В 1627 году созданы и другие картины: «Притча о неразумном богаче» – портрет старика, живущего ради конторских книг и денег, – тип, который он ненавидит. Чтобы написать груду этих гроссбухов, он использовал старые in quarto в кожаных переплетах, каким-то образом попавшие в мастерскую, которые послужили и Ливенсу для его «Суеты сует». Рембрандт воспользуется ими снова в «Размышлении апостола Павла». Это трудная работа, в ней нет никакого действия, никакого движения. Старик с длинной седой бородой сидит на постели, завернувшись в грубый шерстяной плащ. В руке у него перо. Книги вокруг него – не реестры конторщика, а вместилище мысли. Он поднес ко рту сжатый кулак. Смотрит в одну точку. Рембрандт написал мыслящего человека.

Никакой ангел ничего не шепчет на ухо святому. Никакая аллегория не изображает предмета его размышлений. Святой Павел один в своей келье.

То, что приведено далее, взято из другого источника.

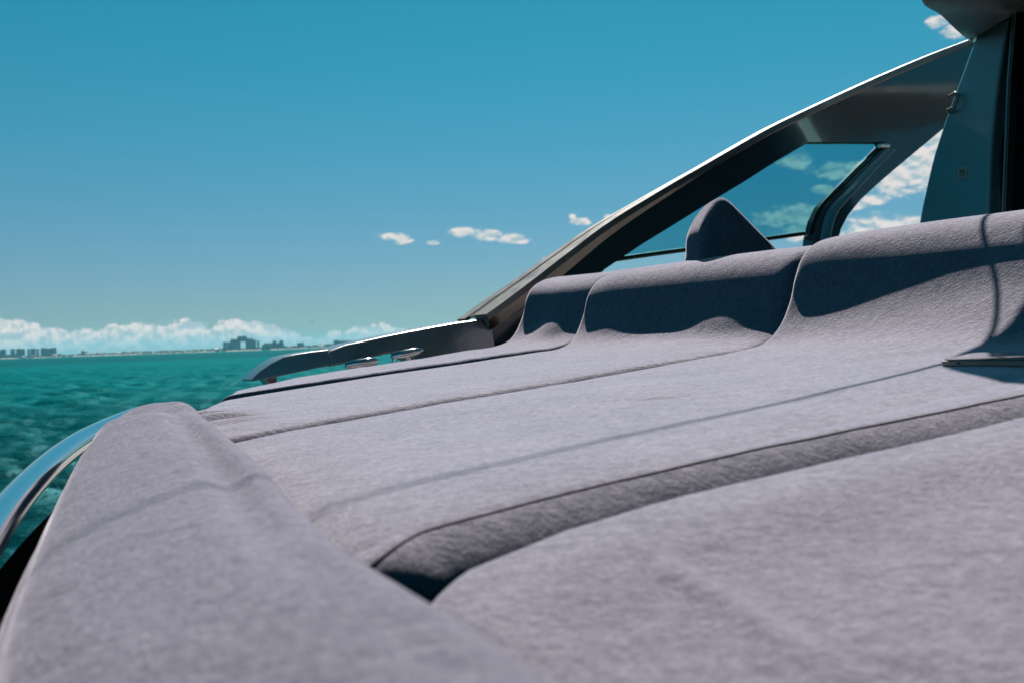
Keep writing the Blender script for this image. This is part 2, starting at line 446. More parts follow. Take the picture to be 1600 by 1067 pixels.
def make_pad(name, p0, p1, loopfn, near_edge, far_edge, s_left, q0=0., far_fn=None, nv=120, seed=1, wr=.0022, extra=None):
    """near/far edge: list of (distance in from the end, inset), end -> inwards"""
    st = [(p0 + d, i) for d, i in near_edge]
    a = st[-1][0]; far = [(p1 - d, i) for d, i in far_edge][::-1]; b = far[0][0]
    st += [(x, 0.) for x in np.linspace(a, b, nv)[1:-1]] + far
    V = []; n = None
    for (pp, ins) in st:
        w = (pp - p0) / (p1 - p0)
        L = loopfn(pp, w); n = len(L)
        if ins: L = offset_loop(L, ins)
        s = L[:, 0].copy(); q = L[:, 1].copy()
        # move the fore end to where the bow curve cuts the pad
        sl = s_left(pp)
        k = np.clip((1.25 - s) / (1.25 - S_LEFT), 0, None)
        s = s + (sl - S_LEFT) * k ** 1.3
        V.append(np.stack([s, np.full(n, pp), q], 1))
    V = np.array(V)                            # (stations, n, 3)
    s, p, q = V[..., 0], V[..., 1], V[..., 2]
    topm = np.clip((q + .06) / .05, 0, 1)
    q = q + topm * wr * smooth_noise(s * 1., p * 1., seed, 3, 14.)
    q = q + topm * wr * 1.5 * smooth_noise(s * 1., p * 1., seed + 5, 2, 5.)
    edge = np.exp(-np.abs(p - p0) / .022) + np.exp(-np.abs(p1 - p) / .022)
    q = q + topm * edge * .0022 * smooth_noise(s, p, seed + 9, 2, 55.)
    if extra is not None: s, p, q = extra(s, p, q, topm)
    if far_fn is not None:
        w = (p - p0) / (p1 - p0)
        p = p0 + w * (np.minimum(far_fn(s), p1) - p0)
    V = np.stack([s, p, q + q0], -1)
    m = V.shape[0]
    verts = Wv(V.reshape(-1, 3))
    F = []
    for i in range(m - 1):
        for j in range(n):
            j2 = (j + 1) % n
            F.append((i * n + j, i * n + j2, (i + 1) * n + j2, (i + 1) * n + j))
    F.append(tuple(range(n))); F.append(tuple((m - 1) * n + j for j in range(n))[::-1])
    me = bpy.data.meshes.new(name)
    me.from_pydata([tuple(v) for v in verts], [], F)
    bm = bmesh.new(); bm.from_mesh(me); bmesh.ops.triangulate(bm, faces=[f for f in bm.faces if len(f.verts) > 4])
    bmesh.ops.recalc_face_normals(bm, faces=bm.faces); bm.to_mesh(me); bm.free()
    me.polygons.foreach_set('use_smooth', [True] * len(me.polygons))
    me.materials.append(FABRIC)
    o = bpy.data.objects.new(name, me); COL.objects.link(o)
    return o, V

RND = lambda r, n=7: [(r * (1 - math.sin(math.pi / 2 * k / n)), r * (1 - math.cos(math.pi / 2 * k / n))) for k in range(n + 1)][::-1]
# backrest fronts: B measured at its far edge, and a more reclined one for its middle
BACK_STEEP = [(1.36, .0), (1.455, .006), (1.512, .034), (1.552, .082), (1.576, .132), (1.604, .172), (1.645, .193), (1.70, .200), (1.78, .199), (1.87, .187), (1.935, .16)]
BACK_MID = [(1.33, .002), (1.41, .014), (1.475, .040), (1.532, .076), (1.570, .116), (1.594, .152), (1.632, .182), (1.69, .198), (1.78, .198), (1.87, .187), (1.935, .16)]
L_STEEP = pad_loop(BACK_STEEP); L_MID = pad_loop(BACK_MID)
C_BACK = [(1.37, .0), (1.475, .002), (1.535, .022), (1.575, .075), (1.597, .125), (1.625, .158), (1.665, .176), (1.72, .182), (1.79, .181), (1.87, .17), (1.935, .145)]
L_C = pad_loop(C_BACK)

def sl_bow(off):                 # fore ends follow the bow
    def f(p): return off + .105 * p * p + .10
    return f
def sl_fore(p):
    return float(np.interp(p, [-.6, .34, .53, .67, .99, 1.35, 1.8, 2.13, 2.4], [.12, .17, .215, .235, .30, .345, .425, .62, .95]))

def loopB(p, w):
    k = min(1, max(0, (w - .40) / .58)); k = k * k * (3 - 2 * k)
    return L_MID * (1 - k) + L_STEEP * k

def gap_shift(s): return np.interp(s, [.3, .5, .66, .82, .98, 1.3, 2.], [0, 0, -.018, -.045, -.068, -.085, -.085])
def FORE(p): return np.interp(p, [-.6, .34, .53, .67, .99, 1.35, 1.8], [.12, .17, .215, .235, .30, .345, .425])
def extraB(s, p, q, m):
    q = q - m * .009 * np.exp(-np.clip(s - FORE(p), 0, 1) / .05)
    # pressed dent left of centre and soft dip towards the fore end
    u_ = (s - .852) * .69 - (p - 1.016) * .72; v_ = (s - .852) * .72 + (p - 1.016) * .69
    d = np.exp(-((u_ / .055) ** 2 + (v_ / .010) ** 2)) * .0035
    d2 = np.exp(-(((s - .62) / .2) ** 2 + ((p - 1.05) / .16) ** 2)) * .004
    p = p + (gap_shift(s) + np.interp(s, [.2, .258, .315], [-.08, -.038, 0]) * np.clip((q + .040) / .036, 0, 1)) * np.clip((1.385 - p) / .78, 0, 1) ** 1.5
    q = q - m * .007 * np.exp(-np.abs(1.385 - p) / .035) - m * .003 * np.exp(-np.abs(p - .64) / .03)
    return s, p, q - m * (d + d2)
padB, VB = make_pad('sun_pad', .598, 1.385, loopB,
                    [(.0, .046), (.003, .037), (.012, .022), (.028, .0080), (.039, .0018), (.048, .0)], RND(.018), sl_fore, 0., seed=2, extra=extraB)
tag(padB, 'grey terry lounger cushion with a phone lying at the foot of its backrest', 'cushion', 'sun lounger cushions side by side')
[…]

Или, напротив, он не один, ибо Рембрандт открыл здесь другое значение слова «свет». Проникающий сквозь перекладины окна дневной свет за спиной апостола ласкает стену, согревает холодный камень. Видна тень одной из перекладин. Этот свет – сама дума. В определенном смысле Рембрандт вновь изобрел сияние старинных нимбов, показав его на колонне с различной степенью яркости. Эти дрожащие отсветы открывают нам значение застывшего взгляда святого Павла, ошеломленного тем, что он открыл. Вокруг себя? Нет. В самом себе. Живопись создает не только зримые образы. Она может дать возможность постигнуть мысль.

Но чтобы показать, что он не окончательно погрузился в незримое, Рембрандт пишет святого босым и передает на переднем плане его ногу с такой точностью в деталях, какой Ливенсу никогда не достичь.